Con la legge Calderoli, si rischia di spaccare il Paese e penalizzare il Mezzogiorno. Mentre con la riforma istituzionale si indebolisce il Presidente della Repubblica. Conversazione con il politologo, Sebastiano Maffettone
Da una parte dell’Aula il tricolore, dall’altra le bandiere dei diversi territori. Vessilli che richiamano alle signorie, quando i principi spadroneggiavano nei loro contadi. È la rappresentazione della Camera dei deputati all’esito del via libera definitivo alla legge sull’Autonomia differenziata, bandiera politica della Lega da sempre. Le opposizioni insorgono. Ed erano insorte anche il giorno prima in piazza Santi Apostoli. Anche sul premierato, accolto dal giubilo del governo, le tensioni sono altissime. Addirittura il leader di Italia Viva, Matteo Renzi lancia la proposta di un referendum abrogativo con l’Autonomia. D’altra parte, come osserva su Formiche.net Sebastiano Maffettone, professore di Filosofia politica, direttore del Center for ethics and global politics e ideatore dell’Osservatorio Ethos della Luiss, “si tratta di due riforme profondamente ideologiche, che guardano più all’interesse della parte che le ha promosse piuttosto che al Paese intero”.
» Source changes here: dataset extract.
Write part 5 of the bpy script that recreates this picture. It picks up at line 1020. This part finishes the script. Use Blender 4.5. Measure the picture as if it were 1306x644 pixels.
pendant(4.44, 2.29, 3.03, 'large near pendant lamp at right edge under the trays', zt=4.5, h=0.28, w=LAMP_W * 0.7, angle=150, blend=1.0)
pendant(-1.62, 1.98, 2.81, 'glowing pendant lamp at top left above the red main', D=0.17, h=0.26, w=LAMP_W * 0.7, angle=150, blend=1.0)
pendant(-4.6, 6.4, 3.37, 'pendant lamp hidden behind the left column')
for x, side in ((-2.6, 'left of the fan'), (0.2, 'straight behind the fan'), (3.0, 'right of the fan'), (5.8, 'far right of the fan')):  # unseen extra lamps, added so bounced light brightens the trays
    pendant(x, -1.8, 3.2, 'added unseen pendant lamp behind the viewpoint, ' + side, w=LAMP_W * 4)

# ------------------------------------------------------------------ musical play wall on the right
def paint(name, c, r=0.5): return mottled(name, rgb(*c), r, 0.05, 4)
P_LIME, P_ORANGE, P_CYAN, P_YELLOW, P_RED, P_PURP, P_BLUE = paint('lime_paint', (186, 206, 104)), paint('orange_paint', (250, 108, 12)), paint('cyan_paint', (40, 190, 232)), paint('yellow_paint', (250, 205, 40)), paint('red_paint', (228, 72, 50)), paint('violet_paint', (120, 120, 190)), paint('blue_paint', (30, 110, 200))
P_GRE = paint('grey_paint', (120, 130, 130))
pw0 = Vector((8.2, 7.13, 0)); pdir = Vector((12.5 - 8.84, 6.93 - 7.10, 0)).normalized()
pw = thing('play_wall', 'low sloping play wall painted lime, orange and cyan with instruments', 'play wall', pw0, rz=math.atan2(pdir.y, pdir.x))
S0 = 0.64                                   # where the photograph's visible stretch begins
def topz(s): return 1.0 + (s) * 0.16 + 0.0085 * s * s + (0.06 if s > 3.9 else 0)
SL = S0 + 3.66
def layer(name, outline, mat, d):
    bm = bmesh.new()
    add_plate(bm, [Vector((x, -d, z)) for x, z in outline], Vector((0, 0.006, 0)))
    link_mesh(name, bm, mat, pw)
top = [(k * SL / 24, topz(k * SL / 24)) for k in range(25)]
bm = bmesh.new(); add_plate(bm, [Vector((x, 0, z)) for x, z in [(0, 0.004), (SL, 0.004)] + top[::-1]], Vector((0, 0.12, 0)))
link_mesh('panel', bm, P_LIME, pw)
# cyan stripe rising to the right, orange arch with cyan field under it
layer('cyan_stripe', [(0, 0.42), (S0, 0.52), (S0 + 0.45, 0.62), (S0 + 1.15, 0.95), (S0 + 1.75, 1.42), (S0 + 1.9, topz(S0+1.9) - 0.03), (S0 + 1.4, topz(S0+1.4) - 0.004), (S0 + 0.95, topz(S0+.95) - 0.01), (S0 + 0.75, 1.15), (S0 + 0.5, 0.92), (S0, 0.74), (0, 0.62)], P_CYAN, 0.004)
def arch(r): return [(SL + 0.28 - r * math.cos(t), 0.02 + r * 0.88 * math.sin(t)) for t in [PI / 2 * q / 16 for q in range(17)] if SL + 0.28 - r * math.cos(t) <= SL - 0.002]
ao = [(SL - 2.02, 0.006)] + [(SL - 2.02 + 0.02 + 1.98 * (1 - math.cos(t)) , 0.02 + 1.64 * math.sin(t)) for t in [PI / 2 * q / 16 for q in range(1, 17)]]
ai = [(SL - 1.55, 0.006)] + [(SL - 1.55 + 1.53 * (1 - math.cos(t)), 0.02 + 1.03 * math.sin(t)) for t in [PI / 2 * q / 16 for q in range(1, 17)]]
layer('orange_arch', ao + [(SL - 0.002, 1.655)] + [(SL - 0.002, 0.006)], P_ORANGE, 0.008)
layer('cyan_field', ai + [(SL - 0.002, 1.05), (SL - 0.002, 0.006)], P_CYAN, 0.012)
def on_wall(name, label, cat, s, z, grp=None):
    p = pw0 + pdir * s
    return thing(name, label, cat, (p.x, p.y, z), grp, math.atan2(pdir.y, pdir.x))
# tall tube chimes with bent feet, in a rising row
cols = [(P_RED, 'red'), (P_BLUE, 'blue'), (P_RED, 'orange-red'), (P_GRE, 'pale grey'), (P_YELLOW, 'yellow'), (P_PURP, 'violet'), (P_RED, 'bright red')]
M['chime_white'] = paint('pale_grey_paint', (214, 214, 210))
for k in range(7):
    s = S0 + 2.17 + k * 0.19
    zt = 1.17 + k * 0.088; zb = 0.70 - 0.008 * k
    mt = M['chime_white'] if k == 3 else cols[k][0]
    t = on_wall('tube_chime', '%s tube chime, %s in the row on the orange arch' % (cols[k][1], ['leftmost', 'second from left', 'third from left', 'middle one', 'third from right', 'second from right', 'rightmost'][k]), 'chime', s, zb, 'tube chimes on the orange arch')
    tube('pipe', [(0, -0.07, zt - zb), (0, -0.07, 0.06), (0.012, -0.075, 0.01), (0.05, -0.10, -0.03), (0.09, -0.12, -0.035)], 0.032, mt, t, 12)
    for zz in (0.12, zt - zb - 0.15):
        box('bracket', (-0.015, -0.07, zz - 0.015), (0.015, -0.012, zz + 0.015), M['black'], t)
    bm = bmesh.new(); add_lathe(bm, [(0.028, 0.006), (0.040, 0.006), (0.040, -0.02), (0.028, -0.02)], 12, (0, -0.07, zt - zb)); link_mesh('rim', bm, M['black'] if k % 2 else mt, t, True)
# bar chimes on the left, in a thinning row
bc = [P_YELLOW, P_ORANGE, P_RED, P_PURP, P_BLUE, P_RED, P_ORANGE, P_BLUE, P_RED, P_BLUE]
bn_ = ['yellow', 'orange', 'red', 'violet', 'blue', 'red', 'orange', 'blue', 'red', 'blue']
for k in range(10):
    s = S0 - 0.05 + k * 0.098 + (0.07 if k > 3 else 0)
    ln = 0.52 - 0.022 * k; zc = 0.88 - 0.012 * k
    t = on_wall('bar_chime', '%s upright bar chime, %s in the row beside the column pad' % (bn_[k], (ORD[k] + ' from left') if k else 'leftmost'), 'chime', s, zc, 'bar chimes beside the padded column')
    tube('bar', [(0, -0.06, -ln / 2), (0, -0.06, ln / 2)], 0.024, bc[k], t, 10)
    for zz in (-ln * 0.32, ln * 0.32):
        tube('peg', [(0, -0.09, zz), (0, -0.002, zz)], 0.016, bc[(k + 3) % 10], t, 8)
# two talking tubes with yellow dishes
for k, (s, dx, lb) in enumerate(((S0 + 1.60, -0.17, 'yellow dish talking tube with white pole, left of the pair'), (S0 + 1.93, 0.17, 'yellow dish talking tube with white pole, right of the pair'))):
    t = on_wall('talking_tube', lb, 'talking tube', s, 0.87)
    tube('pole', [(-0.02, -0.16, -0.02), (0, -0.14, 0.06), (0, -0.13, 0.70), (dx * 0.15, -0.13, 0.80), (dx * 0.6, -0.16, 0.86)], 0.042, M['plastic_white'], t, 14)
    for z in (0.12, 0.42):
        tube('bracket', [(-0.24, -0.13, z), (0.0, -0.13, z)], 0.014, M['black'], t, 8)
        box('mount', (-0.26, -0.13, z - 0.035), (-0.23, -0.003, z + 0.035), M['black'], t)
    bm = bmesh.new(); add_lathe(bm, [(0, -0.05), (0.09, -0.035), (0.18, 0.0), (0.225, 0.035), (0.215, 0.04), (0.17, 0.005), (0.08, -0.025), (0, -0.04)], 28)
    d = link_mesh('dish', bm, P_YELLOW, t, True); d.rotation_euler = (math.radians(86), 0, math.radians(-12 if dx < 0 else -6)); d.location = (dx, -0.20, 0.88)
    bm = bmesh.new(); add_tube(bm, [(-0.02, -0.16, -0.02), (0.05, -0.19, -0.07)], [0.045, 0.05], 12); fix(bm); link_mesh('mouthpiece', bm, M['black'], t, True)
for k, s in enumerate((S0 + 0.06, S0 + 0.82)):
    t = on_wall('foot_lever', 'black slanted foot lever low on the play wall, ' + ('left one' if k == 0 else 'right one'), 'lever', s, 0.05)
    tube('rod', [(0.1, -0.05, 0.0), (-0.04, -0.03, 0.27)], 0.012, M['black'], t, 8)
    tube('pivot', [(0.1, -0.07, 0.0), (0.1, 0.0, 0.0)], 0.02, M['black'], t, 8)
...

Il governo incassa due vittorie sul piano politico. Da lei, arriva una bocciatura su tutta la linea.
Forse perché fatico a immaginare l’interesse del governo diverso da quello del Paese. Credo sia sbagliato portare avanti, pur capendone le ragioni politiche, riforme che rischiano di danneggiare l’architettura istituzionale in un caso e di creare ancor più disparità delle attuali nel secondo caso.
Andiamo con ordine: Autonomia differenziata. Cosa non la convince?
È una legge che lede nel profondo, così come è strutturata, le prerogative dei cittadini di avere accesso a pari condizioni. In sostanza, avvantaggia le regioni più ricche e penalizza profondamente il Mezzogiorno. Senza contare che per come è strutturato il nostro sistema di poteri sui territori, le Regioni dispongono di moltissime risorse avendo responsabilità limitate. Viceversa, i Comuni sono allo stremo e gli amministratori – in particolare nelle piccole realtà – hanno grossissimi problemi dal punto di vista finanziario. Per cui, se proprio si dovevano dirottare poteri e risorse, lo si poteva fare sugli enti locali.
A prima vista, anche la sua potrebbe apparire come una critica più ideologica che di sostanza politica.
In realtà no, perché sottende a un principio. In un momento storico come questo, c’è bisogno di più coesione, di più unità. Occorre avere uno sguardo non solo sull’intera nazione, ma sull’Europa. Una norma come questa, che invece fraziona ulteriormente il territorio aumentandone le disparità, viaggia nella direzione completamente opposta.
Del premierato, invece, quali sono gli aspetti che secondo lei sono più critici?
Francamente non vedo l’utilità di rafforzare i poteri del primo ministro a detrimento di quelli del Presidente della Repubblica, in un Paese nel quale è quest’ultimo è l’unico ad avere consenso e fiducia unanimi. Mi sembra che sia, anche questa, una legge voluta per dare corso alle ragioni di parte piuttosto che al bene del Paese inteso nel suo complesso.
Parlando di Europa, che cosa prevede all’esito delle trattative sulle nomine e come legge la posizione italiana?
La maggioranza rimarrà sostanzialmente quella precedente. I giochi sulle nomine saranno sempre decisi dall’asse franco-tedesco ed è il motivo per il quale il premier Meloni non si deve contrapporre e alzare il livello del conflitto.
E dunque quale dovrebbe essere la postura?
Giocare la carta della centralità italiana nell’area mediterranea. In questa prospettiva, il nostro Paese potrebbe essere davvero strategico: una cerniera tra l’Europa e una parte del Sud del mondo. Oltre l’Occidente.